Last year, I left the feeder out still hoping for a Rufous, but also wanted the Buff-bellied to come back. Mr. or Mrs. Buff-bellied did show up and spent the second winter here. It was really nice, but still no Rufous.

This year, I left the feeder out hoping the Buff-bellied would come back. No Buff-bellied hummer this year, but about a week and a half ago, we saw a hummer at the feeder. It was small and I thought it was a female Ruby-throated straggler who would only be here for a day or two; she was busy doing other things when everyone else left and now she was running way behind. I don’t really know how a person would tell if a bird was old and too weak for the trip, but she looked fine to me.

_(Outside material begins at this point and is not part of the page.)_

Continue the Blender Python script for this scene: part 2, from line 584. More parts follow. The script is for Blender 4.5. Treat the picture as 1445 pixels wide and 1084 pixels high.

Then came the surprise! When I was washing dishes and she was feeding, I would be watching her. That is when I noticed a flash of rufous coloring on her sides and tail when she flew. The first few times I saw it, it didn’t really register in my head that this was not normal for a Ruby-throated. After about a week of watching her, it dawned on me that even though she didn’t look like any Rufous I’d seen before, she just might be one. So, I looked in my bird books and that is when I discovered the male and female don’t look alike. What I had seen before were males. I needed one more good look to make sure who this bird is.

Then, along came a cold front. We had rain and a cold north wind and it got down to freezing last night. I read that the Rufous might stay for a week or two and then move on, and I was afraid she would leave if she didn’t like the climate, and I’d never be positive about her identity. Well, she didn’t leave and today the lighting was just right, and I finally got a good look with binoculars at her side, belly and flank and she is a female Rufous! I am so happy! My friend who lives 10 miles away has had them stay all winter, so I expect that as long as she likes the groceries and I can keep them coming, she will hang out with me this winter. I’m so happy.